Directorate/federal office responsible SDC
Credit area Development cooperation
Project partners Contract partner
  • Sub-National State SouthEast

Other partners

Norway, Netherlands, Denmark, Sweden (donors consortium); the Palestinian Authority.

Coordination with other projects and actors

HR/IHL Secretariat CSOs partners & donors, Diakonia, OHCHR, AIDA, relevant PA ministries such as MoI, MoJ, Min of Women Affairs, Ministry of Social Affairs and humanitarian actors.

Budget Current phase Swiss budget CHF    1’500’000 Swiss disbursement to date CHF    1’445’560
Project phases Phase 7 01.03.2020 - 31.12.2022   (Active)

Phase 6 01.04.2017 - 31.12.2019   (Active)

Phase 5 01.01.2014 - 31.03.2017   (Active) Phase 4 01.07.2011 - 31.12.2013   (Active)

The Independent Commission for Human Rights (ICHR), established in 1993, is the national human rights Institution in the occupied Palestinian territory (oPt). Its mission is to protect, monitor and promote human rights of Palestinians including obstacles and challenges that prohibit Palestinian Authorities (PA) from enforcing the rule of law.

In the oPt, the absence of a functioning legislative power since 2006 has systematised law-making by Presidential decrees and left state institutions to operate without proper oversight and accountability. The independence of the judiciary is also limited. The decade-long intra-Palestinian divide between the West Bank and Gaza Strip adds to the lack of democratic legitimacy of the national institutions.

In the fragile context of oPt, ICHR plays an increasingly important role. It raises citizens’ awareness about their rights and handles their complaints. It also builds capacities of law enforcement bodies and duty bearers on human rights principles. It assesses the treatment of persons in detention, and monitors how Palestinian legislations and policies comply with international law conventions and treaties, as well as the human rights status of vulnerable groups (women, children, persons with disabilities).

Every year, ICHR receives more than 3’000 complaints of human rights violations that mainly relate to police and security forces, but also to other state bodies. The most common complaints are about violations of the right to correct legal proceedings (including through arbitrary detention) and of the right to physical security. ICHR has also been fiercely advocating against torture and the death penalty through campaigns or public events. As a result of this advocacy, the PA acceded in December 2017 to the Optional Protocol against Torture and to the Protocol on the Abolition of the Death Penalty.

ICHR produces an annual report on human rights in Palestine that is widely distributed and referenced by citizens, civil society organisations.

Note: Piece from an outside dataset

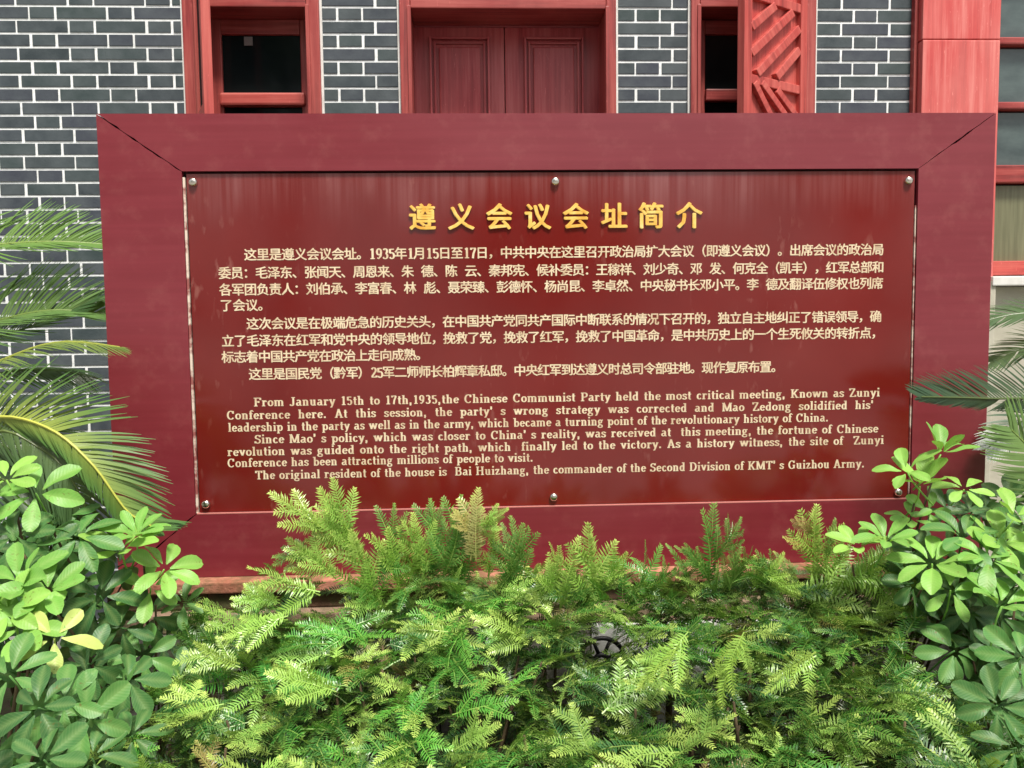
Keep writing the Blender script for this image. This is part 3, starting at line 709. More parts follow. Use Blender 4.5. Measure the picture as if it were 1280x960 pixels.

ICHR is recognized internationally as an independent body fully complying with the international standards for National Human Rights Institutions, the so-called Paris Principles.

Switzerland is committed to a just and lasting peace between Israelis and Palestinians based on a negotiated two-state solution. It aims at contributing to the establishment of an independent, viable, contiguous and democratic Palestinian state. Under its engagement on the promotion of and respect for international human rights law and international humanitarian law, Switzerland, together with Sweden, Denmark, the Netherlands and Norway, has supported the ICHR for many years. These like-minded donors are willing to reinforce ICHR capacity to take up the role of National Prevention Mechanism (NPM) against torture, to develop its expertise regarding reporting to ratified conventions and treaties, monitoring government plans, budgets and policies and localizing human rights culture through awareness campaigns. Through this work stream and responding to its obligation to monitor the compliance of PA institutions with their human rights obligations, ICHR already produced a shadow report to the Committee on the Elimination of All Forms of Discrimination against Women (CEDAW) in July 2018.


The Independent Commission for Human Rights (ICHR) is respected by all Palestinian duty-bearers and is viewed as a non-partisan, autonomous, neutral and professional national human rights in­stitution.

ICHR works at different levels such as at legisla­tions, policies and regulations to ensure that hu­man rights are brought into reality: It also directly reaches out to individuals (community members, school and university students, civil society orga­nisations, security agencies staff and public sector servants) through awareness raising activities.

The National educational curriculum has integra­ted Human rights concepts including international conventions as key references in certain grades.

ICHR reviewed selected legislations, policies and regulations from a human rights point of view, such as the Presidential Decree on social security, or the policies to organize the Juvenile Justice Sec­tor.

Citizen’s economic, cultural and social rights were incorporated into the formulation of the National Policy Agenda (201–2022).

ICHR’s shadow report to the Committee on the Elimination of All Forms of Discrimination against Women (CEDAW) (July 2018) highlights important issues such as the safety of women and girls, their access to education, the high unemployment levels of women in particular, the need to adjust social and cultural behavioral patterns among men and women.


“We feel good when we can prevent acts of torture. Through our monitoring work, we were able to document a number of incidents… We visited the detention centre several times, intervened at the official level and were able to stop the use of tor­ture…”.  An ICHR Director in the West Bank.